Five Planets In The Morning Sky Produced by Marina Hansen and Billy Newman.
The Night Sky Podcast | Five Planets In The Morning Sky
Hello, and thank you for listening to this episode of the night sky podcast. My name is Billy Newman. And I'm Marina Hansen. And this week, we're going to be talking about a few of the upcoming sky watching events that are going to be occurring in the night sky above us for the fourth week of January and part of the first week of February two.
Yeah, that'd be great. Yeah, the the five planets are visible right now. I think that's probably our focus.
Yeah, it's everyone's focus. Anyone that's been like covering the sky watching stuff that's going on. Everybody's talking about it. Because it's such a cool rare event. It's cool.
It is really cool. rare, but I was I was looking up some stuff for for before the show. And every every site has stuff about it, Huffington Post, National Geographic,
cool. I'm glad that it's being covered so much. I saw a ton of tweets about it. And I try to post some stuff about it, too. I looked a few things up on the sky and telescope side, they always have a pretty good collection, or it's pretty good and pretty secure and safe information to trust about what's going on. And skywatching wise, yeah, they're they're normally pretty accurate. There's, it's often it's difficult to be inaccurate. However, I'm often pretty inaccurate. But yeah, it's exciting right now that the highlight right now is that the five planets are up and visible. We've had it for just about a week. Now, officially, I think that the mercury would be visible in the morning sky. Mercury's one, like we've been talking about a little bit is like the the wildcard it's the one that comes up last. And we'll go first. Right? Because it's so fast, it's so quick to go around the sun.
And it is just now starting to be a lot more more visible. It's brighter.
Yeah, this, this week is gonna be the prime week for viewing of the five planets. And it's going to be really cool, too, because we're going to have the moon in it also, as a crescent in the morning.
It's going to be moving past all of them.

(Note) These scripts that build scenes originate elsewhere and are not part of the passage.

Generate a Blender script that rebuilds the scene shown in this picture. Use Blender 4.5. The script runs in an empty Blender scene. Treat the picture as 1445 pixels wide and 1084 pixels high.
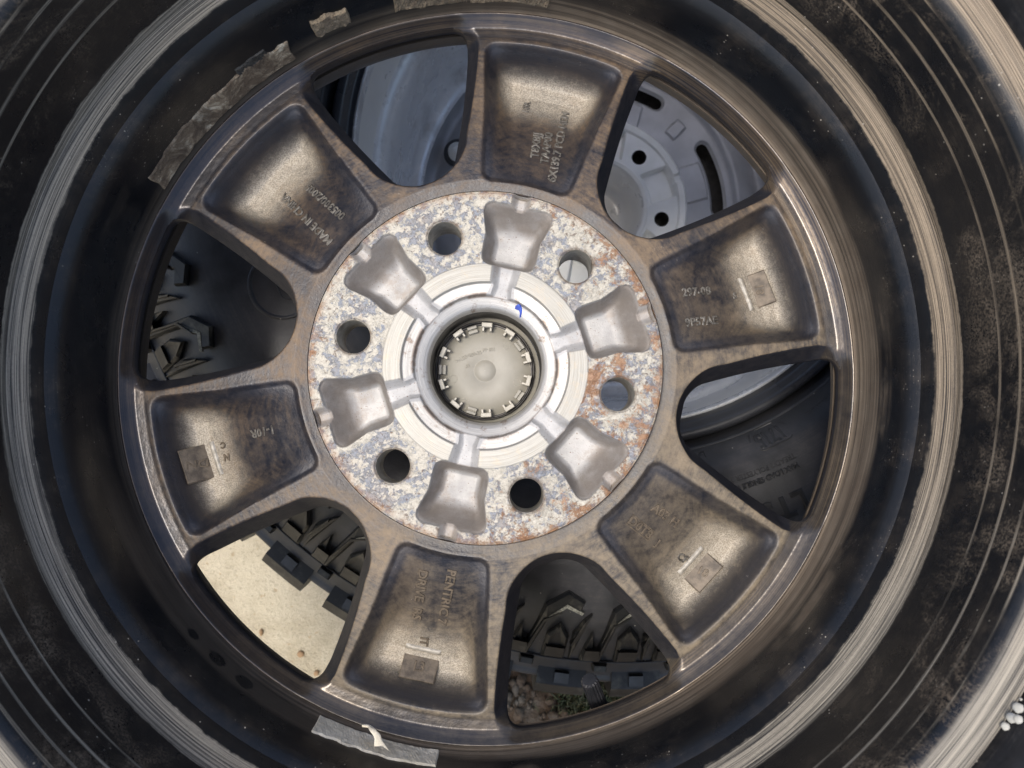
import bpy, bmesh, math, random
import numpy as np
from math import radians, sin, cos, pi
from mathutils import Matrix, Vector
random.seed(7); rng = np.random.default_rng(7)
S = bpy.context.scene
COL = S.collection

# ------------------------------------------------------------------ camera, sky, sun, exposure
# The wheels lie tilted on the ground.  "Stack frame": x right, y up the slope, z along the axles,
# 0.9 m below the lens; TILT turns it into world space (world z is vertical).
TILT = Matrix.Rotation(radians(25), 4, 'X')
FPX = 1090.0                      # focal length in pixels of a 1445 px wide picture
CAMZ = 0.9
cd = bpy.data.cameras.new('camera'); cam = bpy.data.objects.new('camera', cd); COL.objects.link(cam)
cd.sensor_width = 36; cd.lens = 36 * FPX / 1445; cd.clip_start = 0.01; cd.clip_end = 200
cd.dof.use_dof = True; cd.dof.focus_distance = 0.42; cd.dof.aperture_fstop = 16
cam.matrix_world = TILT @ Matrix.Translation((0, 0, CAMZ))
S.camera = cam

SUN_DIR = (TILT.to_3x3() @ Vector((-0.24, 0.07, 0.95))).normalized()
w = bpy.data.worlds.new('World'); S.world = w; w.use_nodes = True
wn = w.node_tree.nodes; sky = wn.new('ShaderNodeTexSky'); sky.sky_type = 'NISHITA'; sky.sun_disc = False
sky.sun_elevation = math.asin(SUN_DIR.z); sky.sun_rotation = math.atan2(SUN_DIR.x, SUN_DIR.y)
sky.dust_density = 3.0; sky.air_density = 1.0
w.node_tree.links.new(sky.outputs[0], wn['Background'].inputs[0])
wn['Background'].inputs[1].default_value = 0.15
sd = bpy.data.lights.new('sun', 'SUN'); so = bpy.data.objects.new('sun', sd); COL.objects.link(so)
sd.energy = 1.5; sd.angle = radians(15); sd.color = (1, 0.95, 0.87)
so.rotation_euler = SUN_DIR.to_track_quat('Z', 'Y').to_euler()
S.view_settings.view_transform = 'Standard'; S.view_settings.look = 'None'
S.view_settings.exposure = 0.75
S.render.engine = 'CYCLES'; S.cycles.max_bounces = 6

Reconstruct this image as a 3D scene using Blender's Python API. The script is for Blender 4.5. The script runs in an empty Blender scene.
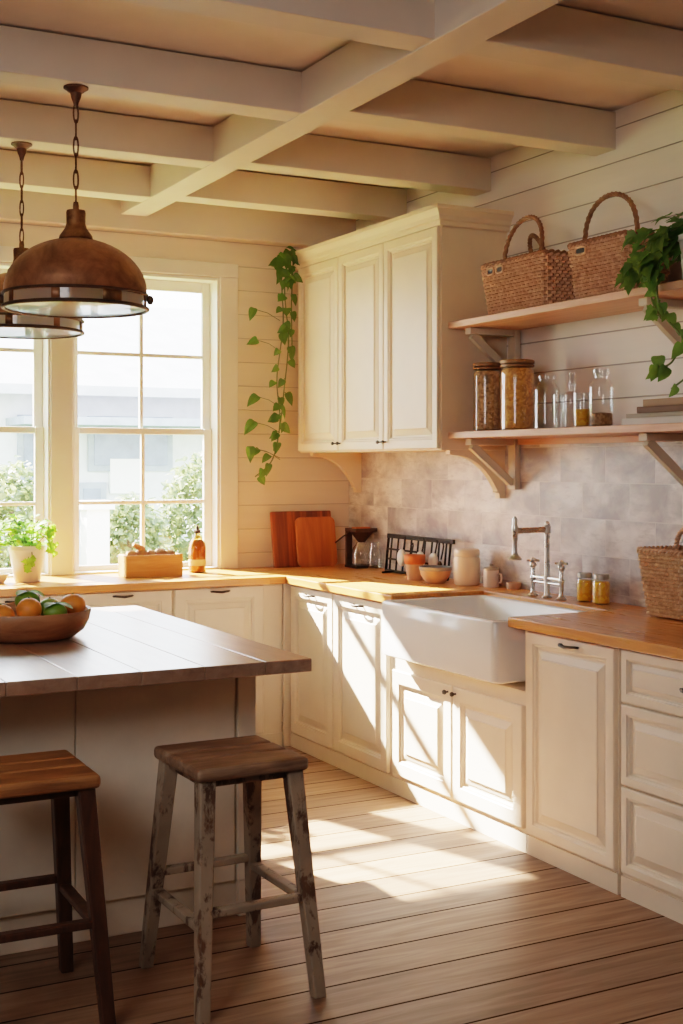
import bpy, bmesh, math, random
from mathutils import Vector, Matrix
random.seed(7)
PI = math.pi
scene = bpy.context.scene
COL = scene.collection

# ---------------------------------------------------------------- helpers
class MB:
    """collects shapes, then links them as ONE mesh object"""
    def __init__(s): s.v = []; s.f = []
    def add(s, vs, fs):
        n = len(s.v); s.v += [tuple(v) for v in vs]; s.f += [tuple(i + n for i in f) for f in fs]; return s
    def box(s, x0, x1, y0, y1, z0, z1):
        return s.add([(x0,y0,z0),(x1,y0,z0),(x1,y1,z0),(x0,y1,z0),(x0,y0,z1),(x1,y0,z1),(x1,y1,z1),(x0,y1,z1)],
                     [(3,2,1,0),(4,5,6,7),(0,1,5,4),(1,2,6,5),(2,3,7,6),(3,0,4,7)])
    def loft(s, rings, cap0=True, cap1=True, closed=True):
        n = len(rings[0]); b = len(s.v)
        for r in rings: s.v += [tuple(p) for p in r]
        for i in range(len(rings)-1):
            for j in range(n if closed else n-1):
                k = (j+1) % n
                s.f.append((b+i*n+j, b+i*n+k, b+(i+1)*n+k, b+(i+1)*n+j))
        if cap0: s.f.append(tuple(b+j for j in reversed(range(n))))
        if cap1: s.f.append(tuple(b+(len(rings)-1)*n+j for j in range(n)))
        return s
    def lathe(s, prof, c=(0,0,0), seg=32, cap0=True, cap1=True):
        rings = [[(c[0]+r*math.cos(2*PI*j/seg), c[1]+r*math.sin(2*PI*j/seg), c[2]+z) for j in range(seg)] for r, z in prof]
        return s.loft(rings, cap0, cap1)
    def tube(s, pts, r, seg=8, closed=False, flat=1.0):
        pts = [Vector(p) for p in pts]; n = len(pts); rings = []
        t0 = None; u = None
        for i, p in enumerate(pts):
            a = pts[(i-1) % n] if (closed or i > 0) else p
            b = pts[(i+1) % n] if (closed or i < n-1) else p
            t = (b-a).normalized()
            if u is None:
                u = t.orthogonal().normalized()
            else:
                u = (u - t*u.dot(t))
                u = u.normalized() if u.length > 1e-6 else t.orthogonal().normalized()
            w = t.cross(u)
            rr = r[i] if isinstance(r, (list, tuple)) else r
            rings.append([p + u*(rr*math.cos(2*PI*j/seg)) + w*(rr*flat*math.sin(2*PI*j/seg)) for j in range(seg)])
        if closed: rings.append(rings[0]); return s.loft(rings, False, False)
        return s.loft(rings)
    def prism(s, poly, axis, a, b):
        """polygon in the two other axes, extruded along axis from a to b"""
        def P(p, q):
            return {'x': (q, p[0], p[1]), 'y': (p[0], q, p[1]), 'z': (p[0], p[1], q)}[axis]
        return s.loft([[P(p, a) for p in poly], [P(p, b) for p in poly]])
    def beam(s, p0, p1, w0, d0, w1=None, d1=None, ref=(1,0,0)):
        """tapered bar from p0 to p1, horizontal section w (along ref) x d"""
        w1 = w1 or w0; d1 = d1 or d0
        p0, p1 = Vector(p0), Vector(p1); u = Vector(ref); t = (p1-p0).normalized()
        if abs(t.z) > .6: v = Vector((-u.y, u.x, 0))
        else:
            u = (u - t*u.dot(t)).normalized(); v = t.cross(u)
        def R(p, w, d): return [p-u*w/2-v*d/2, p+u*w/2-v*d/2, p+u*w/2+v*d/2, p-u*w/2+v*d/2]
        return s.loft([R(p0, w0, d0), R(p1, w1, d1)])
    def blob(s, c, r, seg=20, rings=12, noise=0, sq=(1,1,1), seed=0):
        rnd = random.Random(seed); ph = [rnd.uniform(0, 6) for _ in range(6)]
        R = []
        for i in range(1, rings):
            th = PI*i/rings; row = []
            for j in range(seg):
                p = 2*PI*j/seg
                k = r*(1 + noise*(math.sin(3*p+ph[0])*math.sin(2*th+ph[1]) + .6*math.sin(5*p+ph[2])*math.sin(4*th+ph[3])))
                row.append((c[0]+k*sq[0]*math.sin(th)*math.cos(p), c[1]+k*sq[1]*math.sin(th)*math.sin(p), c[2]-k*sq[2]*math.cos(th)))
            R.append(row)
        return s.loft(R)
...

Yeah, yeah. So it'll be able to see six of the the visible objects that are not stars in the sky all at one time. And then the sun is rises a little later. But yeah, this week is the week that we're viewing and Mercury is going to be the easiest to do. And it's really, I was looking at the arc of mercury as it as it kind of comes up into the orbit and its highest point in the sky is going to be February 5. And then after that, I think it starts to drop back off, it'll fade back out. And it's slower than it was like in the in the winter, at the end of December, when I had that really fast rise and set over like the course of two and a half weeks. In the night sky. This one's going to be a little bit slower. And so Venus and Mercury are going to start drifting a little bit closer back toward the horizon line, again, closer back toward the sun. But I think mercury will get there first. Maybe at the end of February. Yeah, maybe it's a downer. There's a threshold there. I kind of had my note on about February 23 would be the last date that you'd be able to see mercury. But I bet technically, you could be able to observe it before then. I'm not sure though.
Yeah, that seems about right. I think it's roughly a month of time that we have that they're supposed to be all around and potentially visible. Yeah. But yeah, another cool thing about mercury coming up, like you're saying, and it's going to be most visible around the six, it's also going to be closest to Venus, then it's going to be like five degrees apart. I think it's eight degrees apart right now. Oh, wow. Cool. But that's going to be the closest that they're going to be together during this time.